Bir davada tutukluluğun belli bir süreyi aşmamasını sağlamanın öncelikle derece mahkemelerinin görevi olduğuna dikkat çekilen gerekçede, tutukluluk süresinin makul olup olmadığı konusunun, genel bir ilke çerçevesinde değerlendirilmesinin mümkün olmadığı vurgulandı. Tutuklama tedbirine kişilerin suçluluğu hakkında kuvvetli belirti bulunmasının yanı sıra bu kişilerin kaçmalarını, delillerin yok edilmesini veya değiştirilmesini önlemek amacıyla başvurulabileceğinin altı çizilen gerekçede, şöyle denildi:
“Başlangıçtaki bu tutuklama nedenleri belli bir süreye kadar tutukluluğun devamı için yeterli görülebilirse de bu süre geçtikten sonra, uzatmaya ilişkin kararlarda tutuklama nedenlerinin hâlâ devam ettiğinin gerekçeleriyle birlikte gösterilmesi gerekir. Bu gerekçeler ilgili ve yeterli görüldüğü takdirde, yargılama sürecinin özenli yürütülüp yürütülmediği de incelenmelidir.
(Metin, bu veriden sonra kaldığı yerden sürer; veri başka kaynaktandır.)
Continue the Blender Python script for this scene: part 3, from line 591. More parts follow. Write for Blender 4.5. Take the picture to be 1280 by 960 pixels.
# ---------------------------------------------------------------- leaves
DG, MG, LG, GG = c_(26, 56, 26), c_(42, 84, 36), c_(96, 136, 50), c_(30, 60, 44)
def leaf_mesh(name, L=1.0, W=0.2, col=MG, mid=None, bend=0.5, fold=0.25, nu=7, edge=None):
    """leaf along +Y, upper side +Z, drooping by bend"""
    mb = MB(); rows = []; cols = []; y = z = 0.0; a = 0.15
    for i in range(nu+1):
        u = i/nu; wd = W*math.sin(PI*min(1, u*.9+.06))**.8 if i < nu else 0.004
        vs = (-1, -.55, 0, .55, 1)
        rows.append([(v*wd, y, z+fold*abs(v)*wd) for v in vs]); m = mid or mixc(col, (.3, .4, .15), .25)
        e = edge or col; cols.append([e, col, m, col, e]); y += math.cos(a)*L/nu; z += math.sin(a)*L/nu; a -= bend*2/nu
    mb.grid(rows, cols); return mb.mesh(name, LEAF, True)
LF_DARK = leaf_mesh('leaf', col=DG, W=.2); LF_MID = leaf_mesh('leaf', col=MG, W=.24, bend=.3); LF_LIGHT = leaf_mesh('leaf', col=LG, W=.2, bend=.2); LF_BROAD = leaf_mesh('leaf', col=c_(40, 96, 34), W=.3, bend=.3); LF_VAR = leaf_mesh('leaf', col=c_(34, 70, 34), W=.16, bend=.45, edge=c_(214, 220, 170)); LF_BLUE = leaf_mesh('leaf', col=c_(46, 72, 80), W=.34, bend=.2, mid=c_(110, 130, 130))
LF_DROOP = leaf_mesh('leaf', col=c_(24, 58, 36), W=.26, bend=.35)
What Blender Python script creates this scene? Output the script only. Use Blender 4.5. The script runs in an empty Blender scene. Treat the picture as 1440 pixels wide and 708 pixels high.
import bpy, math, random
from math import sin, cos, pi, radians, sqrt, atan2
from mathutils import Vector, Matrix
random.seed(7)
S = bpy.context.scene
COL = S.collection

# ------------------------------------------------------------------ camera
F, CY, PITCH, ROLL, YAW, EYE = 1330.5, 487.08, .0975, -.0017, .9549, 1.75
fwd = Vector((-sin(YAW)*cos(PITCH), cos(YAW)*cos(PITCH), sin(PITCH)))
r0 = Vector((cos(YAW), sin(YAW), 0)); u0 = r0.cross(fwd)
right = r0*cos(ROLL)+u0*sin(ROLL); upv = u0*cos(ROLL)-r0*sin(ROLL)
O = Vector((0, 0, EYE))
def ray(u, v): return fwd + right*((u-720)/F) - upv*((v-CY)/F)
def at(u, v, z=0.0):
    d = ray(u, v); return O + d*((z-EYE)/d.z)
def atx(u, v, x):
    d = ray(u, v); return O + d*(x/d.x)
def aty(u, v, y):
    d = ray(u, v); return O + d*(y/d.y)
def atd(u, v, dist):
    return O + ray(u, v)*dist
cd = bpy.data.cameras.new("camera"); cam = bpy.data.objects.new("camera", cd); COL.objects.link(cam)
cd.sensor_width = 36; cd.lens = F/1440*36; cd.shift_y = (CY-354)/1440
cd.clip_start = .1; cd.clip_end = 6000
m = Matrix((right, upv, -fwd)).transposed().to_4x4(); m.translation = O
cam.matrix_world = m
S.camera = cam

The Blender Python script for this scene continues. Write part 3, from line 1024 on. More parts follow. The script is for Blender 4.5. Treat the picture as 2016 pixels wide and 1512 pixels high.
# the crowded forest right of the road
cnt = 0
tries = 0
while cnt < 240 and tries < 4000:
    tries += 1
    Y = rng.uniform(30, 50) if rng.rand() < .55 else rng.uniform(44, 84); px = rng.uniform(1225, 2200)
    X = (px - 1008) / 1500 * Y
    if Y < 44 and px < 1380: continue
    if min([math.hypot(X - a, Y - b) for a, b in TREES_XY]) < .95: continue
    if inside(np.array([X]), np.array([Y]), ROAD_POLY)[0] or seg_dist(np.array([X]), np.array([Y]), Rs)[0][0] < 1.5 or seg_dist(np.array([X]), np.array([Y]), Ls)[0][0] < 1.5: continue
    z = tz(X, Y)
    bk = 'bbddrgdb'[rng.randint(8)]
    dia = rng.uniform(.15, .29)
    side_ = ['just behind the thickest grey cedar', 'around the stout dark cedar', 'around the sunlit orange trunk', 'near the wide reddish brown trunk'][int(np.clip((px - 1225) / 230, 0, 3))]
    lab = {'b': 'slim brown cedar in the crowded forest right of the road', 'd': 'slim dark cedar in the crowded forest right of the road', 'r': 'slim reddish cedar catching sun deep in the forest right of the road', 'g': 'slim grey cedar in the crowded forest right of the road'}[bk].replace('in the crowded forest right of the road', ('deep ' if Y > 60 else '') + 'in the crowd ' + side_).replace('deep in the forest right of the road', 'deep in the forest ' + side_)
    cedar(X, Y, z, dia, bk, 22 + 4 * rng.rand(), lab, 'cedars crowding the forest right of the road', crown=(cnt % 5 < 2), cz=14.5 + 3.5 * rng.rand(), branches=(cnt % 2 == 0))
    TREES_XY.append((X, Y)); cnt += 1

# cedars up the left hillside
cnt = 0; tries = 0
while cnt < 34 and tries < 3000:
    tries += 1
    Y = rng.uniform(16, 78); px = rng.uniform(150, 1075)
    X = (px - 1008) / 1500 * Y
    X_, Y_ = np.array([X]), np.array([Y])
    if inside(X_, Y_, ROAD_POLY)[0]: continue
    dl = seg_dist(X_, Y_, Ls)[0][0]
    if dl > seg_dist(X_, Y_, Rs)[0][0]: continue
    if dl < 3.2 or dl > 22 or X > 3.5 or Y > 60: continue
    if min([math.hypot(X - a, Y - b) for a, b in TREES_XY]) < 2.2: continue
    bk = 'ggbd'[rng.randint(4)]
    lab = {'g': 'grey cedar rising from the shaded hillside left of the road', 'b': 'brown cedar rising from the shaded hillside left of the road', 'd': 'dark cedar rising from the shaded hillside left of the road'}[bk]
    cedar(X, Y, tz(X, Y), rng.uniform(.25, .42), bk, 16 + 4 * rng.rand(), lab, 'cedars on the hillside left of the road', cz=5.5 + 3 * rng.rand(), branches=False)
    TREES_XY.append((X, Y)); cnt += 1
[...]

Davanın karmaşıklığı, organize suçlara dair olup olmadığı veya sanık sayısı gibi faktörler sürecin işleyişinde gösterilen özenin değerlendirilmesinde dikkate alınır. Tüm bu unsurların birlikte değerlendirilmesiyle sürenin makul olup olmadığı konusunda bir sonuca ulaşılabilir. Tutukluluk süresinin makul seviyede kalması için ilgili makamların almış oldukları önlemler de dâhil olmak üzere tüm bu unsurların birlikte değerlendirilmesiyle sürenin makul olup olmadığı konusunda bir sonuca ulaşılabilir.”

Tutukluluk gerekçelerinin kişiselleştirilmesi bir zorunluluktur

Bir kişinin gerekçeden tamamen yoksun bir yargı kararıyla tutuklanmasının ve tutukluluğunun uzatılmasının kabul edilemez olduğunun belirtildiği gerekçede, aşırı derecede kısa gerekçelerle ve hiçbir yasal hüküm gösterilmeden tutuklama kararı verilemeyeceği kaydedildi. Hukuka uygun olarak tutuklanan bir kişinin, suç işlediği yönünde kuvvetli belirti ve tutuklama nedenlerinden biri veya birkaçının varlığı devam ettiği sürece ilke olarak belli bir süreye kadar tutukluluk halinin makul kabul edilmesi gerektiğinin altı çizilen gerekçede, Avcı'nın, yargılama sürecinde yerel mahkemelere bir çok kez tutukluluk halinin son verilmesi istemli başvuru yaptığı ve tüm itirazların mahkemelerce reddedildiği anımsatıldı. Gerekçede, “Her ne kadar bir kişinin, suç işlediği yönünde kuvvetli belirti ve tutuklama nedenlerinden biri veya birkaçının varlığı devam ettiği sürece ilke olarak belli bir süreye kadar tutukluluk halinin makul kabul edilmesi gerekse de özellikle belli bir süre geçtikten sonra tutuklamanın devamına karar verilirken, davanın genel durumu yanında, tahliyesini talep eden kişinin özel durumunun dikkate alınması ve bu anlamda tutukluluk gerekçelerinin kişiselleştirilmesi bir zorunluluktur. Bu nedenle, aynı davada yargılanan bazı sanıkların durumlarından hareketle genelleme yapılarak diğerlerinin de aynı davranışta bulunabileceğini varsaymak, kişiselleştirmeyi engellediği gibi, özgürlüğün esas, tutukluluğun istisna olduğu yönündeki anlayışla da bağdaşmaz” değerlendirmesine yer verildi.

Tutukluluk halinin devamına ilişkin gerekçeler yeterli değil

Avcı’nın tutukluğuna yaptığı itirazların reddedilmesine ilişkin gerekçelerin, devamının hukuka uygunluğu ve tutulmanın meşruluğunu haklı gösterecek özen ve içerikte olmadığının ve aynı hususların tekrarı niteliğinde olduğunun belirtildiği gerekçede, “Somut olaydaki tutukluluk halinin devamına ilişkin bu gerekçelerin ilgili ve yeterli olduğu söylenemez. İlgili ve yeterli olmayan gerekçelere dayanılarak başvurucunun özgürlüğünden mahrum bırakıldığı dikkate alındığında söz konusu tutukluluk süresi makul olarak değerlendirilemez. Başvurucunun tutukluluk süresinin makul olmadığı ve tahliye taleplerinin formül gerekçelerle reddedildiği yönündeki şikâyeti yönünden Anayasa Mahkemesi, Avcı’nın tutukluluk süresinin makul olmadığı ve tahliye taleplerinin formül gerekçelerle reddedildiği yönündeki iddiasını kabul etti. Yüksek Mahkeme, ayrıca Avcı'nın, kuvvetli suç şüphesi ve tutuklama nedenleri bulunmadığı halde özgürlükten mahrum bırakıldığına ilişkin iddiasını ise açıkça dayanaktan yoksun buldu.